JJ But then you sets your sights on an opera – and that’s a huge structure.
NM Writing large things like operas does have the advantage that the libretto provides you with a structure, and it’s not joined episodes. An opera needs to feel like a single big idea! It has a lot of rooms in it, but it’s one single entity! Structure is scary if you stop and think about writing two hours of music!
"I Drink the Air Before Me" (Footage courtesy Pat Jaffe & Gil Gilbert)
JJ Presumably there are instances where you don’t have a lot of choice; people come and say "We want you to do such and such…" presumably at that point you think "I haven’t written a symphony, or a concerto and I want to do that next as a kind of rite of passage".
NM The ideal situation is to take work that you want to do and not have to do a million of the same thing. In a lot of cases the commissions themselves bear a kind of structural requirement. But that’s good and to be celebrated.
JJ Do you warm to the idea of composer as profession. You sit down at the start of a day and think "This is what I’ve got to do today".
NM I totally do!
JJ And does writing music come easily?
NM Thinking about it like that it does, but actually doing it, not necessarily all the time. I always think about the extraordinary amount of music that church composers had to generate.
JJ Like Bach! If he was physically to write out all his music, how would he have had the time without actually composing the stuff as well?

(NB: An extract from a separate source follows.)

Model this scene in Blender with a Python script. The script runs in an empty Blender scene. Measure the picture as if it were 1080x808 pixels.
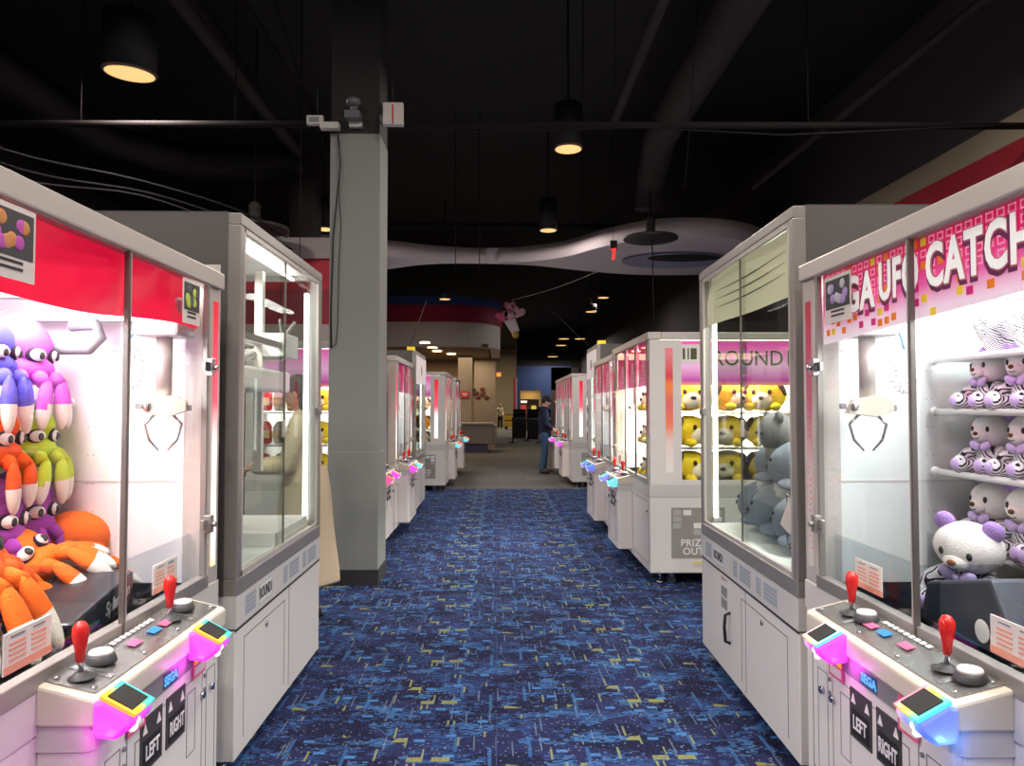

NM I know – even as a copy job it’s mind boggling! Maybe he had all his kids upstairs writing it all out! Or even someone like Orlando Gibbons… There’s a lot of Gibbons and it’s all complicated. Or Byrd or anyone who was really a state employee! There’s a real bullshit filter on that kind of music because you just don’t have time to go into the woods and commune with nature! It’s Thursday and the choir’s waiting for the parts! I think that model of working is really good – again I think of the church composers in that regard. You think of the amount of really emotionally compelling and emotionally involved music – Taverner or Byrd, who’s really the best example. It was all done incredibly quickly and all done over an incredibly short period of time, and it was sort of dropped into the stream of this repertoire and it’s been there ever since. There’s something really crazy and fabulous about that. That to me as a kid was completely at odds with the pedagogical thing that basically Germany was this clock-making place that turned into this big emotional place and that was the history of music! People were once craftsmen and then all of a sudden they had ideas about philosophy and the nature of humanity and then "It’s Beethoven" or "It’s Wagner!" …

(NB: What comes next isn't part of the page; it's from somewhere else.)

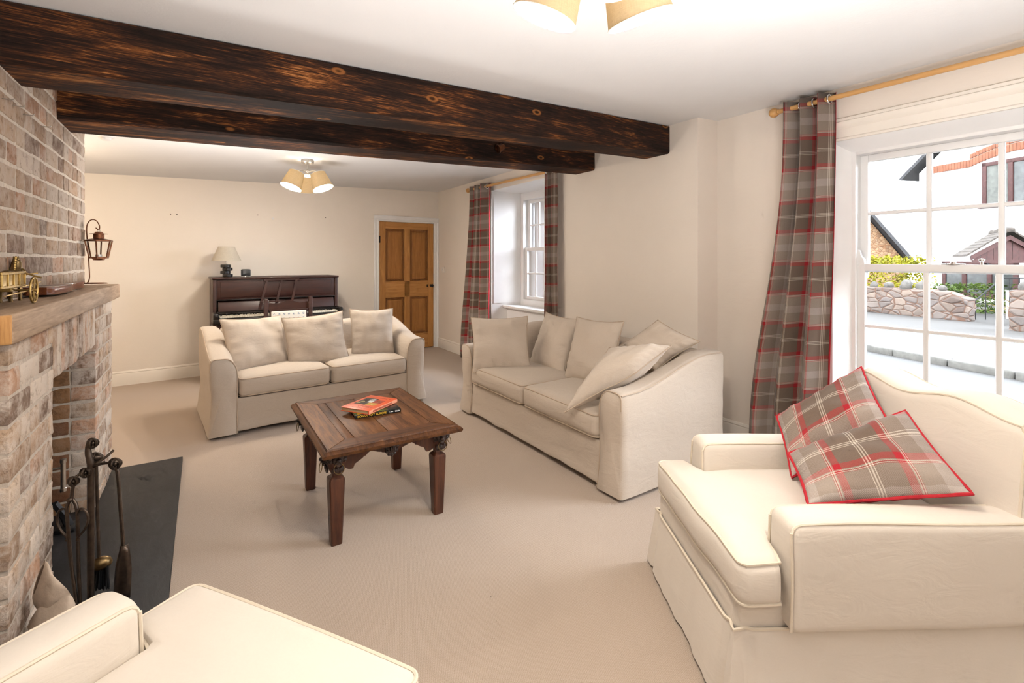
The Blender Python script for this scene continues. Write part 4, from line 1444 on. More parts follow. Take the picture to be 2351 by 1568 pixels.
bm = new(); rbox(bm, (.035, .03, .06), (PW - .035, .055, .66), .004); obj('lower_panel', bm, P_, pn)
for x in (.02, PW - .08):
    bm = new(); lathe(bm, [(.026, 0), (.03, .03), (.02, .08), (.028, .3), (.032, .55), (.022, .6), (.03, .66)], (x + .03, -.15, 0), 14); obj('leg', bm, P_, pn)
bm = new()
# slanting three-bar music desk fixed to the upper panel
def bar(p, q, w=.016): 
    p, q = V(p), V(q); d = (q - p).normalized(); s = V((d.z, 0, -d.x))
    loft(bm, [[p + s * w + V((0, -.010, 0)), p - s * w + V((0, -.010, 0)), p - s * w, p + s * w], [q + s * w + V((0, -.010, 0)), q - s * w + V((0, -.010, 0)), q - s * w, q + s * w]])
yd = -.012
for xt, xb, zb_ in ((.535, .455, .79), (.692, .635, .872), (.852, .80, .872)):
    bar((xt, yd, 1.115), (xb, yd - .02, zb_), .0125)
bar((.50, yd - .002, 1.122), (.885, yd - .002, 1.122), .011)
bar((.455, yd - .03, .868), (.80, yd - .03, .872), .007)
obj('music_desk', bm, M['piano'], pn)

lm = thing('table_lamp', 'table lamp with a stack of black discs and a pale cone shade on the piano', 'lamp', (.232, 6.46, PH))
bm = new()
for i, (dx, dy) in enumerate(((.012, 0), (-.01, .006), (.010, -.006), (-.008, 0))):
    lathe(bm, [(.048, .036 * i + .001), (.052, .036 * i + .005), (.052, .036 * i + .031), (.048, .036 * i + .0355)], (dx, dy, 0), 24)
obj('base', bm, M['blackw'], lm, angle=35)
bm = new(); lathe(bm, [(.006, .143), (.006, .20), (.012, .20), (.012, .24)], seg=12); obj('stem', bm, M['chrome'], lm)
bm = new()
lathe(bm, [(.150, .185), (.083, .348)], seg=32); [bm.faces.remove(f) for f in [f for f in bm.faces if len(f.verts) > 4]]
obj('lamp_shade', bm, M['lshade'], lm)

t = thing('desk_clock', 'small black cube clock with a blank screen beside the table lamp', 'clock', (.425, 6.43, PH), math.radians(4))
bm = new(); rbox(bm, (-.048, -.035, .004), (.048, .035, .088), .012, k=3); obj('body', bm, M['black'], t)
bm = new(); rbox(bm, (-.036, -.0375, .018), (.036, -.034, .078), .004, k=2); obj('screen', bm, M['screen'], t)
bm = new(); rbox(bm, (-.012, -.037, .009), (.012, -.0345, .012), 0); rbox(bm, (-.046, -.033, 0), (.046, .033, .006), .002); obj('foot', bm, M['chrome'], t)

# dining chair in front of the piano
def mat_seatprint():
    t = NT('motif_fabric')
    v = t.n('ShaderNodeTexVoronoi', Vector=t.co(scale=(20, 20, 20)), Scale=1.0, Randomness=0.0)
    m = t.ramp(v.outputs['Distance'], [(.20, (1, 1, 1)), (.30, (0, 0, 0))])
    nz = t.noise(t.co(), 120, 2)
    c = t.mix(t.math('MULTIPLY', m, t.math('GREATER_THAN', nz, .47)), (.74, .71, .64), (.23, .27, .33))
    return t.set(c, .9, spec=.1)
M['seatpr'] = mat_seatprint()
ch = thing('dining_chair', 'dark wooden chair with a pale motif back panel in front of the piano', 'chair', (.565, 5.88, 0), math.radians(3))
CW = .50
for x in (0, CW - .042):
    bm = new(); rbox(bm, (x, 0, 0), (x + .042, .04, .925 if x == 0 else .935), .005); obj('back_post', bm, M['piano'], ch)
bm = new()
n = 24
for i in range(n):
    def z_(k):
        s = k / n
        return .872 + .024 * math.exp(-((s - .5) / .2) ** 2) + .006 * math.cos(s * 2 * PI * 2)
    a, b = .042 + (CW - .084) * i / n, .042 + (CW - .084) * (i + 1) / n
    R = [[V((a, .006, .80)), V((a, .034, .80)), V((a, .034, z_(i))), V((a, .006, z_(i)))], [V((b, .006, .80)), V((b, .034, .80)), V((b, .034, z_(i + 1))), V((b, .006, z_(i + 1)))]]
    loft(bm, R, caps=i in (0, n - 1))
bmesh.ops.remove_doubles(bm, verts=bm.verts, dist=1e-5)
obj('top_rail', bm, M['piano'], ch, angle=35)
bm = new(); rbox(bm, (.055, .008, .52), (CW - .055, .035, .80), .006); rbox(bm, (.05, .005, .785), (CW - .05, .037, .803), .004); obj('back_frame', bm, M['piano'], ch)
bm = new(); rbox(bm, (.068, -.004, .54), (CW - .068, .030, .784), .010, (6, 1, 6), 3); obj('back_pad', bm, M['seatpr'], ch)
bm = new(); rbox(bm, (0, .0, .41), (CW, .36, .45), .008); obj('seat_frame', bm, M['piano'], ch)
bm = new(); rbox(bm, (.02, .03, .445), (CW - .02, .35, .48), .016, (4, 4, 1), 3); obj('seat_pad', bm, M['seatpr'], ch)
for x in (0, CW - .042):
    bm = new(); rbox(bm, (x, .32, 0), (x + .042, .36, .42), .005); obj('leg', bm, M['piano'], ch)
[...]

JJ … for a huge length of time!
NM Yes, for many, many years!
JJ But in a way as an American composer you can draw on a much more democratic background. It’s much freer because there’s a huge ocean in the way and you could say goodbye to the German tradition.
NM Yes, in a way. But it’s like that creeping chervil – those things never go away! You can pretend like it’s not there! People seem to know more about music that isn't their own. Just the other day I was talking to the Guildhall kids and it was all "Stockhausen this and Stockhausen that". And I was like "Does anyone know the Britten Abraham and Isaac Canticle" and it was like "Who?" But there is something fun about being American but it’s not to say we don’t have baggage. We have a ton of baggage but it just expresses itself in a different way. And the Continental traditions when they were adopted, were adopted real hard!
JJ But presumably writing something like film music doesn’t carry the same kind of stigma that it does this side of the pond…
NM Oh it does! You just think it doesn’t because we make it seem so effortless and fun! No, of course it does – but not like you have to care! What does stigma even mean! People are still hanging on real hard to high/low, uptown/downtown, but it’s generational.
JJ …and the watershed between the generations is moving ever higher so soon the divide between people who have no problem with a composers writing film music and those who do is …
NM …if we hold our breath for ten years then it’ll be fine! They’ll all have died off! Or their students will have mellowed out. I just don’t worry about it.